= Challenge =
Below is the data. Give it again, complete and exact.

= Source data =
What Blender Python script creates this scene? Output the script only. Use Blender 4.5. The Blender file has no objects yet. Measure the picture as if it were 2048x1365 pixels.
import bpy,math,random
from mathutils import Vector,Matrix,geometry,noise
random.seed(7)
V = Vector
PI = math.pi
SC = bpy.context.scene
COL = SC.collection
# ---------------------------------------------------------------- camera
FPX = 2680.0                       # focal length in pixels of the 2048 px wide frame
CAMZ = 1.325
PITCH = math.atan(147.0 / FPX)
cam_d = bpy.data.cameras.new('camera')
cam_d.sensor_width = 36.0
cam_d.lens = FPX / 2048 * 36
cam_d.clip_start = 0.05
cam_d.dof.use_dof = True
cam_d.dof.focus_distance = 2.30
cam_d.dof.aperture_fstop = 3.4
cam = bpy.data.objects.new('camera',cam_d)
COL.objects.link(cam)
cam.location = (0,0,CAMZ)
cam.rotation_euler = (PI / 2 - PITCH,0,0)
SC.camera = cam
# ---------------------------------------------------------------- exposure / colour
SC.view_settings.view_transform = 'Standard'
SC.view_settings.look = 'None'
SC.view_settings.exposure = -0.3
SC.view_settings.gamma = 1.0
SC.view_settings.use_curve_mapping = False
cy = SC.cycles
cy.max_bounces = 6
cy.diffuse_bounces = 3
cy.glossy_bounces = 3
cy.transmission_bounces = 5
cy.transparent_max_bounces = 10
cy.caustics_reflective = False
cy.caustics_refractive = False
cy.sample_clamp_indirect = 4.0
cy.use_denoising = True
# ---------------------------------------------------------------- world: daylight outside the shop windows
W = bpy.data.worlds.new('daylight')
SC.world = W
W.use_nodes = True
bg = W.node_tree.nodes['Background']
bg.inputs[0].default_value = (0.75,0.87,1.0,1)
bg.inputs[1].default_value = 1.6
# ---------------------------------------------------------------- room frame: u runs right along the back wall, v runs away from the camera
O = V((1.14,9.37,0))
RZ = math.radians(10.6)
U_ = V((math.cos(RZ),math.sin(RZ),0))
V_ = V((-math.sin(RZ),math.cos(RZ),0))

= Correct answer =
What Blender Python script creates this scene? Output the script only. Use Blender 4.5. The Blender file has no objects yet. Measure the picture as if it were 2048x1365 pixels.
import bpy,math,random
from mathutils import Vector,Matrix,geometry,noise
random.seed(7)
V = Vector
PI = math.pi
SC = bpy.context.scene
COL = SC.collection
# ---------------------------------------------------------------- camera
FPX = 2680.0                       # focal length in pixels of the 2048 px wide frame
CAMZ = 1.325
PITCH = math.atan(147.0 / FPX)
cam_d = bpy.data.cameras.new('camera')
cam_d.sensor_width = 36.0
cam_d.lens = FPX / 2048 * 36
cam_d.clip_start = 0.05
cam_d.dof.use_dof = True
cam_d.dof.focus_distance = 2.30
cam_d.dof.aperture_fstop = 3.4
cam = bpy.data.objects.new('camera',cam_d)
COL.objects.link(cam)
cam.location = (0,0,CAMZ)
cam.rotation_euler = (PI / 2 - PITCH,0,0)
SC.camera = cam
# ---------------------------------------------------------------- exposure / colour
SC.view_settings.view_transform = 'Standard'
SC.view_settings.look = 'None'
SC.view_settings.exposure = -0.3
SC.view_settings.gamma = 1.0
SC.view_settings.use_curve_mapping = False
cy = SC.cycles
cy.max_bounces = 6
cy.diffuse_bounces = 3
cy.glossy_bounces = 3
cy.transmission_bounces = 5
cy.transparent_max_bounces = 10
cy.caustics_reflective = False
cy.caustics_refractive = False
cy.sample_clamp_indirect = 4.0
cy.use_denoising = True
# ---------------------------------------------------------------- world: daylight outside the shop windows
W = bpy.data.worlds.new('daylight')
SC.world = W
W.use_nodes = True
bg = W.node_tree.nodes['Background']
bg.inputs[0].default_value = (0.75,0.87,1.0,1)
bg.inputs[1].default_value = 1.6
# ---------------------------------------------------------------- room frame: u runs right along the back wall, v runs away from the camera
O = V((1.14,9.37,0))
RZ = math.radians(10.6)
U_ = V((math.cos(RZ),math.sin(RZ),0))
V_ = V((-math.sin(RZ),math.cos(RZ),0))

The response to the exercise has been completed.